→ Dataset excerpt:
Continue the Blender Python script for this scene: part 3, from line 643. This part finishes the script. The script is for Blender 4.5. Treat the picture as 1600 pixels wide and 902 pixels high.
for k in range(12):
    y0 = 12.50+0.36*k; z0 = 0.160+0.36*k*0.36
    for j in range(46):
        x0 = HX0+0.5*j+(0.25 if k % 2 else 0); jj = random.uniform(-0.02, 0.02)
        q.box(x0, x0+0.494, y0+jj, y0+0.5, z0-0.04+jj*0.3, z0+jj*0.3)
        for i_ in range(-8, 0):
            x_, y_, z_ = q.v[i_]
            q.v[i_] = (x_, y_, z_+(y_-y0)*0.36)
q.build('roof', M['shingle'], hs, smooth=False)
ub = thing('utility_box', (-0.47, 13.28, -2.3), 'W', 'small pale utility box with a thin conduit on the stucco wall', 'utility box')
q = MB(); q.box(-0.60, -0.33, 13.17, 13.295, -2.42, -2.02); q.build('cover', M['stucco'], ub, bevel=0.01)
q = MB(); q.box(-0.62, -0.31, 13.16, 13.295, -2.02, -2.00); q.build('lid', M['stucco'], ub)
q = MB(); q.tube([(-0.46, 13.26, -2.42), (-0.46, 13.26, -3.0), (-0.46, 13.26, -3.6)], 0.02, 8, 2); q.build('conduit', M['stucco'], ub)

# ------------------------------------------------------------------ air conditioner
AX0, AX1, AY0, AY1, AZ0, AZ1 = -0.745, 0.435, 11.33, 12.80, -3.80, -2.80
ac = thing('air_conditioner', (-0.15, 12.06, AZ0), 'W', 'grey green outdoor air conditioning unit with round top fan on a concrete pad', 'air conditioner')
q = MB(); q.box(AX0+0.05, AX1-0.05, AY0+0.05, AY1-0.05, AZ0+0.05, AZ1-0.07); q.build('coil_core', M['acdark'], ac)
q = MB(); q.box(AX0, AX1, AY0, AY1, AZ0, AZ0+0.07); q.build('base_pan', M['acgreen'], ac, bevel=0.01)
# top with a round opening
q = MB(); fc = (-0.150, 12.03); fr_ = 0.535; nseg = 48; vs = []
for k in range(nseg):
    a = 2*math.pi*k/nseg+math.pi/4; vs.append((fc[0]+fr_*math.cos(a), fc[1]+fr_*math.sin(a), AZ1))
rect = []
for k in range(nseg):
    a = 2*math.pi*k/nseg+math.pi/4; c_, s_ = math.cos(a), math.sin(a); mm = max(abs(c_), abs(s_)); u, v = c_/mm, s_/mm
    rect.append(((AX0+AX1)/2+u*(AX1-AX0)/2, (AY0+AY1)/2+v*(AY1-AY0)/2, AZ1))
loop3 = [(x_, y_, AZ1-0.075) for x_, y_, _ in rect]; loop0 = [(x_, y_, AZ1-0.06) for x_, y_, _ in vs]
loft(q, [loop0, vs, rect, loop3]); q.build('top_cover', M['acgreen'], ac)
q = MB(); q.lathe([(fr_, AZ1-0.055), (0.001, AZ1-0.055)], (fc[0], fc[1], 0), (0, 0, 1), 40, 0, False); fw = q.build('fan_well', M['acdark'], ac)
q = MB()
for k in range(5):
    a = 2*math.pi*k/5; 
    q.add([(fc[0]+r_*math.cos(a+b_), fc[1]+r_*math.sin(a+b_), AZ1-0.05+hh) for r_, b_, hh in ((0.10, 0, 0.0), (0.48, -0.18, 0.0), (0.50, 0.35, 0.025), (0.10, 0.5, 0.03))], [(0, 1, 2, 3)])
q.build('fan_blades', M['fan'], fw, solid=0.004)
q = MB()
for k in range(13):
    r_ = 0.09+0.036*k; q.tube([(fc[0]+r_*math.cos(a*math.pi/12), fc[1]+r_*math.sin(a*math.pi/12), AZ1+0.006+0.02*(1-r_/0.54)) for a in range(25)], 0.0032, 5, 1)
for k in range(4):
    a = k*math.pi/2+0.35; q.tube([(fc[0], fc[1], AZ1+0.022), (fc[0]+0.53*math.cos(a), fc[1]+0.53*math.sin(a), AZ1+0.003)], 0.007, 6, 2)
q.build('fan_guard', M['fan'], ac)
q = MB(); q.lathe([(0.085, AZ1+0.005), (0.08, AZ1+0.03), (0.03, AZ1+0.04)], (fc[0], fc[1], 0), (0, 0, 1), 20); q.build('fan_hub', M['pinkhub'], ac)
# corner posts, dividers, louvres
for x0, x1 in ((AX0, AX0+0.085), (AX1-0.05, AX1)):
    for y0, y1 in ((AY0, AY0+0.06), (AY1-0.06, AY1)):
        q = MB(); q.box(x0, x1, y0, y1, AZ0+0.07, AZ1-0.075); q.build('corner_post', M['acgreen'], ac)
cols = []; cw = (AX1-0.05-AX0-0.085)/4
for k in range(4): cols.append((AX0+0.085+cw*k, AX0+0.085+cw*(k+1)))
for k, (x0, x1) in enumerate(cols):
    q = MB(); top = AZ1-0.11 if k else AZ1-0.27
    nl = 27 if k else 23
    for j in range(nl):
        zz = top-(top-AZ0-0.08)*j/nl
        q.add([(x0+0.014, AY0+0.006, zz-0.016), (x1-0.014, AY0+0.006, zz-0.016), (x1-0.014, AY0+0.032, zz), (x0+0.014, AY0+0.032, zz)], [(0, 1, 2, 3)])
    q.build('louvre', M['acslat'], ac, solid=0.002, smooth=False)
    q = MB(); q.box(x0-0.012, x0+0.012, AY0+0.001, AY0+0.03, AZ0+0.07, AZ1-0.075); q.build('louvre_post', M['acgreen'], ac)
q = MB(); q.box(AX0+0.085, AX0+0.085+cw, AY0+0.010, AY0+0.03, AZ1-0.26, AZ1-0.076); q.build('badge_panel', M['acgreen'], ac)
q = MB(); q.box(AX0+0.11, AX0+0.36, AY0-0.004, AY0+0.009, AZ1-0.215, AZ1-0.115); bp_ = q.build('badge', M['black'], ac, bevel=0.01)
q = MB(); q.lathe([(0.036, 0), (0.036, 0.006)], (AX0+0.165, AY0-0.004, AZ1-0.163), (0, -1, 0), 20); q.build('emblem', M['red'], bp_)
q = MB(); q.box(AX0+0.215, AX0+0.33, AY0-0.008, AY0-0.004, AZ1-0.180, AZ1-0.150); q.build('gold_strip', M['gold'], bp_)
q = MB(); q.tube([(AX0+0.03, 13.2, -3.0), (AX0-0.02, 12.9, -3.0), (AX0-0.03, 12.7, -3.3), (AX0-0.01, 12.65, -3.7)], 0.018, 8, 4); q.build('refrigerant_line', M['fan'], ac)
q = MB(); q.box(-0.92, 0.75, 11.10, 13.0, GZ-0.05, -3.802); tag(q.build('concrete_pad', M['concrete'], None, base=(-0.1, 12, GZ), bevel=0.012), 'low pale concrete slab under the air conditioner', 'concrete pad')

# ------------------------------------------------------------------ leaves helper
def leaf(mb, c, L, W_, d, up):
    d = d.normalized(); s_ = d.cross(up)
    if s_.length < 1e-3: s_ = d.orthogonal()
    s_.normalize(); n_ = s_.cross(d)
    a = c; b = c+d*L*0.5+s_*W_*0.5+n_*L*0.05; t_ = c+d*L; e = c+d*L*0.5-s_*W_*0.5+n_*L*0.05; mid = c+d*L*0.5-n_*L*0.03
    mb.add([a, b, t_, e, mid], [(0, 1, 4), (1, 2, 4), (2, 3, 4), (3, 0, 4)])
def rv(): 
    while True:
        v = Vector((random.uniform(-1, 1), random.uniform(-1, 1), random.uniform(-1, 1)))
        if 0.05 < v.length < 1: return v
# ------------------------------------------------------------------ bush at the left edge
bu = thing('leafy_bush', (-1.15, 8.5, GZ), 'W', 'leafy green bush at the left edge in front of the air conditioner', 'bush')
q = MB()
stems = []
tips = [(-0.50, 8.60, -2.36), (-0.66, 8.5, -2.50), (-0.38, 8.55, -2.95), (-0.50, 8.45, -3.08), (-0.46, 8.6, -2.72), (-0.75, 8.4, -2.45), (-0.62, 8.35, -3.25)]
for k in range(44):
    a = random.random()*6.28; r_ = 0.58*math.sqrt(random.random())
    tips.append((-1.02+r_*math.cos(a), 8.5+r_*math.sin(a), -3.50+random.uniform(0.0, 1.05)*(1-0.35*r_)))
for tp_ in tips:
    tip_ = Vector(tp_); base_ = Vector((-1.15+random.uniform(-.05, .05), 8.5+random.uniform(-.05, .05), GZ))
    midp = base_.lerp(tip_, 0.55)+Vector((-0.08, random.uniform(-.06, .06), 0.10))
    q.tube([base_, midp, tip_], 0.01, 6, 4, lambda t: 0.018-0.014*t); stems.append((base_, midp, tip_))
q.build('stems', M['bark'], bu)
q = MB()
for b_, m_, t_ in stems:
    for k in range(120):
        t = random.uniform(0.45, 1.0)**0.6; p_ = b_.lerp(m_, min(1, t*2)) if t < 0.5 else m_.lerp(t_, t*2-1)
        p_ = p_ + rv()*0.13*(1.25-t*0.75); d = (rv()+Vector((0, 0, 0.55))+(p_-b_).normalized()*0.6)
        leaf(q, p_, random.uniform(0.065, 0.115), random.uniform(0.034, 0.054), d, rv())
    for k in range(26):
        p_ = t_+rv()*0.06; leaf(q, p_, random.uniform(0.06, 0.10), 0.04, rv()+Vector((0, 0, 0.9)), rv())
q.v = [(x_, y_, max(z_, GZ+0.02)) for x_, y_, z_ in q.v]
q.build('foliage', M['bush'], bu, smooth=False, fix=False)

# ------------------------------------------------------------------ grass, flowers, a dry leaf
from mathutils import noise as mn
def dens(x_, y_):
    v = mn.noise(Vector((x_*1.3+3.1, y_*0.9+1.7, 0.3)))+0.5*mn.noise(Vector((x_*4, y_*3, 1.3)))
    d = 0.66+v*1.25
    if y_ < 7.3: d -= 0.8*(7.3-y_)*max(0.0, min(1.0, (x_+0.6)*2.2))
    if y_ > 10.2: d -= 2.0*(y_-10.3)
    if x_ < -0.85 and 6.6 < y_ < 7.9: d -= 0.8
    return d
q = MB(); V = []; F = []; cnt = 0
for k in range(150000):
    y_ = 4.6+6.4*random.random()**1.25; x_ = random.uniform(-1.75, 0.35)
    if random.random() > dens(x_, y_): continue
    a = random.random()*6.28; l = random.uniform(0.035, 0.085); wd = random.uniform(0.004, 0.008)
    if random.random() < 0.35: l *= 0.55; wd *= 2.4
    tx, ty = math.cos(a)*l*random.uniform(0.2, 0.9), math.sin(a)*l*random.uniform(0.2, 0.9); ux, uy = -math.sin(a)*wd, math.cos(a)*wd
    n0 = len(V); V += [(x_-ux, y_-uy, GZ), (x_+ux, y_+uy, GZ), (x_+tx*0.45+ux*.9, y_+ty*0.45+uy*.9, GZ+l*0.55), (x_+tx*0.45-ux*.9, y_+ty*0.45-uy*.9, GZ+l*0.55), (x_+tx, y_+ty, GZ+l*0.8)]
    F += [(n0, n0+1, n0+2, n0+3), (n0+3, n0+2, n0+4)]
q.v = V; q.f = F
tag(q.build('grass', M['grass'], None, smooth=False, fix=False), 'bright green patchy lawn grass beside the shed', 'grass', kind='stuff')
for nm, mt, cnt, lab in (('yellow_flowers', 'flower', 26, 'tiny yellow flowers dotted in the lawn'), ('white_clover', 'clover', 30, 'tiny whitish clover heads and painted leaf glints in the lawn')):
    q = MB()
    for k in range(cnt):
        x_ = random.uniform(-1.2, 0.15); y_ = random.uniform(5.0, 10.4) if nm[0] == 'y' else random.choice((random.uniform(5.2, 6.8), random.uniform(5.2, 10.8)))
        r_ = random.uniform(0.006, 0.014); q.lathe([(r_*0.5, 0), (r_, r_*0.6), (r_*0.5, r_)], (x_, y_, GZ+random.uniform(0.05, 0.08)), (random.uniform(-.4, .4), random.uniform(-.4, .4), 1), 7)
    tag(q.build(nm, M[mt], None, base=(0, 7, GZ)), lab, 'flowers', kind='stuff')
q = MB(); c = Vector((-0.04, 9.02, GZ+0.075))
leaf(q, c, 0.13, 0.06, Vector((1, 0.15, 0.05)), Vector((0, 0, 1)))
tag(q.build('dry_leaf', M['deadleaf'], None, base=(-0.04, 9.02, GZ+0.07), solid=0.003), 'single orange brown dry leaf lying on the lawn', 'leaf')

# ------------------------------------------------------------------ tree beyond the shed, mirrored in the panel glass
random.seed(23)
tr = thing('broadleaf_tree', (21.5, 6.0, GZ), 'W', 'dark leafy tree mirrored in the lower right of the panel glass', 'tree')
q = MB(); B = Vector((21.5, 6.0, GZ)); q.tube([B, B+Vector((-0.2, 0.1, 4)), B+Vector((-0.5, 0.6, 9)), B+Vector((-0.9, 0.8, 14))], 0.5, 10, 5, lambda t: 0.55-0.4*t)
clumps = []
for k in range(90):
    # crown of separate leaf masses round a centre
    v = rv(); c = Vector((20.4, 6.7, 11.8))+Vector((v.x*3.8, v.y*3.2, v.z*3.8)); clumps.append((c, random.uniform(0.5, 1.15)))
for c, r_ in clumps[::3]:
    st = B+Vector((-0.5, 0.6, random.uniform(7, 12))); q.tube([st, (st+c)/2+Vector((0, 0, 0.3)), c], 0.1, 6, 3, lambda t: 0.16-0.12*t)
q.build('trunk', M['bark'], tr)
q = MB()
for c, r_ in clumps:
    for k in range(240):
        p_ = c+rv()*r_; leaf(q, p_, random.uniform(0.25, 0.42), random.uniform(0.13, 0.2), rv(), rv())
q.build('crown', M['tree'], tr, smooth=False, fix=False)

→ What you will do: Take the lines above from the first through the one containing "q.build('conduit', M['stucco'], ub)" and reproduce them exactly; include nothing else.

→ Worked answer:
Continue the Blender Python script for this scene: part 3, from line 643. This part finishes the script. The script is for Blender 4.5. Treat the picture as 1600 pixels wide and 902 pixels high.
for k in range(12):
    y0 = 12.50+0.36*k; z0 = 0.160+0.36*k*0.36
    for j in range(46):
        x0 = HX0+0.5*j+(0.25 if k % 2 else 0); jj = random.uniform(-0.02, 0.02)
        q.box(x0, x0+0.494, y0+jj, y0+0.5, z0-0.04+jj*0.3, z0+jj*0.3)
        for i_ in range(-8, 0):
            x_, y_, z_ = q.v[i_]
            q.v[i_] = (x_, y_, z_+(y_-y0)*0.36)
q.build('roof', M['shingle'], hs, smooth=False)
ub = thing('utility_box', (-0.47, 13.28, -2.3), 'W', 'small pale utility box with a thin conduit on the stucco wall', 'utility box')
q = MB(); q.box(-0.60, -0.33, 13.17, 13.295, -2.42, -2.02); q.build('cover', M['stucco'], ub, bevel=0.01)
q = MB(); q.box(-0.62, -0.31, 13.16, 13.295, -2.02, -2.00); q.build('lid', M['stucco'], ub)
q = MB(); q.tube([(-0.46, 13.26, -2.42), (-0.46, 13.26, -3.0), (-0.46, 13.26, -3.6)], 0.02, 8, 2); q.build('conduit', M['stucco'], ub)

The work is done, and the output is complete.